Jan. 11, 2016

Femi Adesina


Femi Adesina

Special Adviser , President

TBY talks to Femi Adesina, Special Adviser to the President, on representing the new administration and engaging with the public through new forms of media.


Femi Adesina was appointed Special Advisor of Media on Media and Publicity in May of 2015. He was formerly the Managing Director of the Sun newspaper as well as President of the Nigerian Guild of Editors (NGE). Adesina began his career at the Vanguard Newspapers as a Features Writer before later moving to the now-defunct National Concord Newspapers. He was an early employee of The Sun newspaper where he became the Editor, and later the Managing Director and Editor-in-Chief.

You had a successful career as a journalist before joining the President's team. How have your experiences in Nigeria helped you design a media strategy for President Buhari?

I have spent 29 years in the media, on radio, television, and in print. Most recently, I was Managing Director of Sun Newspapers. In my current role in public relations and as a spokesman, I can always draw on that depth of experience. We have to fashion our media strategy around the activities of our principles, and the principles of the president are those of clarity and straightforwardness.
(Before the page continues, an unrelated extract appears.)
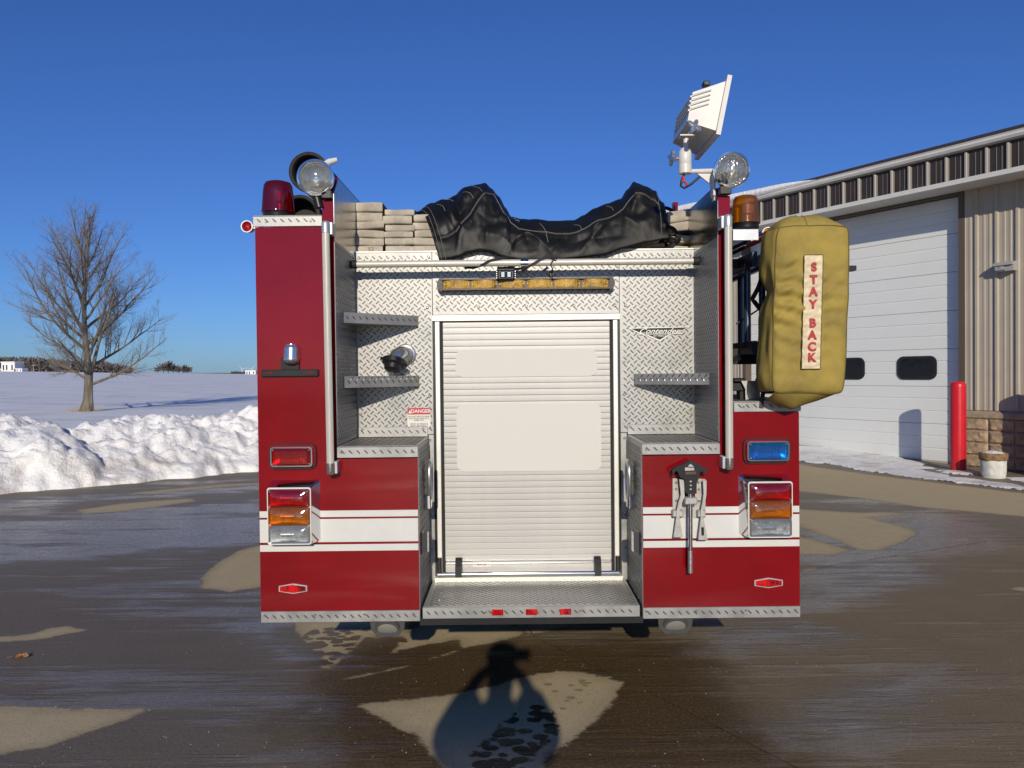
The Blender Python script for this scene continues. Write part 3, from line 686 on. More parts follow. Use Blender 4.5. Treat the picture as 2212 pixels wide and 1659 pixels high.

Whatever he has said, he will stand by it and he will own up to whatever he has done. Upon taking office, the goals and commitments of President Buhari were clear, and he has worked consistently to make the government more transparent and accountable. These are some of the values that our media strategy seeks to emphasize. Our role as members of his media team is to represent him, present his views, and defend him when necessary, by providing clarification. We publicize what he is doing openly and honestly. Another important job in this media spectrum is to ensure that the conversation remains civil. Like in any country, the Nigerian media can sometimes be more civil, and my experience in the field helps me tackle political attacks.

News media is moving rapidly towards online and user-generated content. How are you addressing the young population of Nigeria who are increasingly accessing their news through the internet?

I have a Facebook and Twitter page, and have since garnered tens of thousands of followers. We publish regular updates through these platforms and we are planning to advance our social media strategy significantly as the government settles. We are going to have a special assistant in charge of new media, who will coordinate a team that is focused on our online strategy. This means there is going to be considerably more engagement with young people and the population in general. Social media provides a unique opportunity for engagement, as people on these platforms feel closer to the presidential office than through more traditional mediums such as newspaper and television.

You have made a point of publicizing the administration's steps and successes in the fight against corruption. How do you view the media strategy and its relationship to the process of justice?

The process of justice is fairly straightforward. The president has said repeatedly that he will not charge anybody in court without obtaining evidence first. Anybody who is going to be charged with anything will have their day in court and be able to defend themselves. In our engagement, we seek to publicize the successes of the administration against corruption without jeopardizing investigations in any way. It is important to communicate a tough stance on corruption, because a great change in consciousness is needed across the country.

How do you manage what comes out of Nigeria and what reaches the international community?

We are the interface between the government and the public, and that public includes the international community. Our media releases go around the world, the international media is on our mailing list. We make consistent efforts to engage the international media during the President's visits abroad, and we stress the same principles of straightforwardness and honesty outside the country as we do inside. Internationally, this has been received very well. We also emphasize the opportunities that are present in Nigeria for international investors and businesspeople. The nation is on the doorstep of increased growth and prosperity, both things that this president will unlock.

What are your expectations for the year ahead?

I expect that we will use all the communication channels available to us to disseminate what the government is doing. We will not discount any particular channel; we will utilize all of them. Furthermore, our office will be growing. Presently there are two of us on the team, however we intend to have a number of special assistants joining us with specific briefs. We will not leave any stone unturned in communicating the administration's actions and intentions.